MEDORA — Bismarck native Taylor Leet grew up attending the Medora Musical every summer, dreaming about what it would be like to be up on that stage.

This year, Leet is one of six North Dakota natives in the musical cast and band, the largest number in recent years.

“I never thought just because I’m a North Dakotan I’d be in it,” Leet said. “I knew that people came from all over and I knew that competition was steep and these people were really, really good.”

Four of the 12 Burning Hills Singers in this year’s musical are North Dakota natives: Leet, Alyssa Scott of Fargo, Misti Koop of Grand Forks and Damon Fichter of Dickinson.

Koop, in her fifth year in the cast, was the only North Dakotan on stage when she joined in 2012.

“It’s fun to have new North Dakotans with us,” Koop said.

In addition to the singers, former Bismarck mayor and longtime Medora performer Bill Sorensen is back co-hosting the musical this year.

“I’m loving everything about it,” said Sorensen, a fixture in Medora for more than 40 years. “It’s different when you’re from here because you see anybody you’ve ever known.”
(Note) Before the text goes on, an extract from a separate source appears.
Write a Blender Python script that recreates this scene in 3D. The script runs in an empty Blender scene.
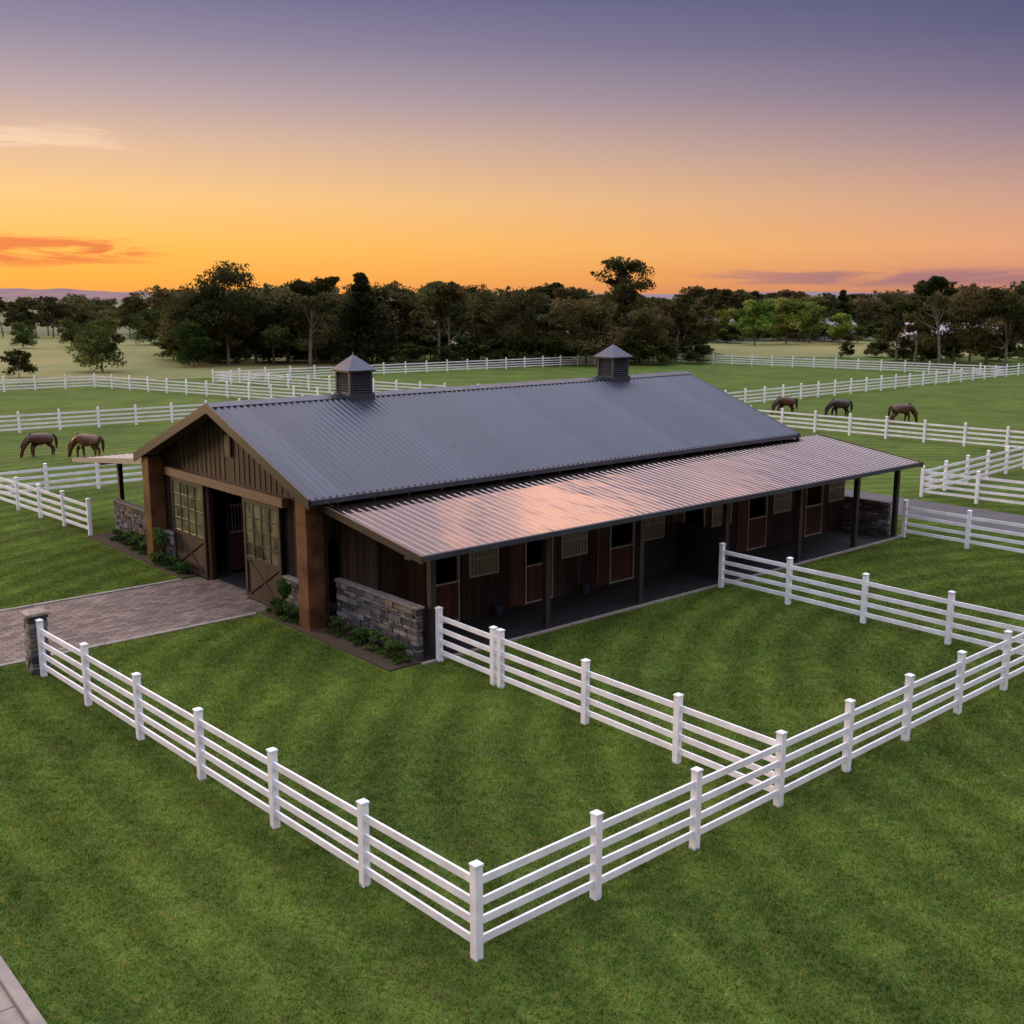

Plus, Bismarck native Zach Schmidt is the drummer in the Coal Diggers Band. Schmidt, who also played keyboard for the musical in 2013, said it’s great to see so many North Dakota natives this year.

“It shows off our proud history and the talent that we have in North Dakota,” Schmidt said.

More than 1,000 people audition for the Medora Musical each year regionally and nationally, with cast members coming from around the country.

“The fact that there are so many North Dakotans in the show, it makes me even more proud to be where I’m from,” Leet said. “When they introduce everybody in the cast, hearing applause for the Bismarck or North Dakota people, it’s always so fun.”

Also returning to the cast this year is Klayton Hinshaw, a native of Fort Wayne, Ind., a recent graduate of Dickinson State University who continues to live in Dickinson.

Because many Medora alumni have gone on to have successful solo and performing careers, the North Dakota musical has become a resume builder, Sorensen said.

For Scott, who had been working as a musician in the Twin Cities, the musical is a chance to challenge herself in new ways before heading to Nashville in the fall.

“The musical is something very different for me,” said Scott, who fronts the country band Alyssa Scott and the Hometown Heroes. “I knew it was going to push me in different ways that I haven’t been pushed.”

For Leet, the Medora performances give her a chance to have music as her primary focus. She graduated from Columbia College Chicago with a vocal performance degree in 2013, but for the past few years was only able to pursue music part-time.

“I was looking for an opportunity where I could be submerged fully, all day, in music somehow,” said Leet, who moved back to North Dakota from Chicago this spring.

The local cast members draw crowds from their hometowns, with Leet expecting her family to bring several groups of extended family.

Sorensen jokes that North Dakota residents come to see him for a different reason.

“They come to watch these guys; they come to give me a bad time,” Sorensen said.

The musical runs nightly at 7:30 Mountain time through Sept. 9.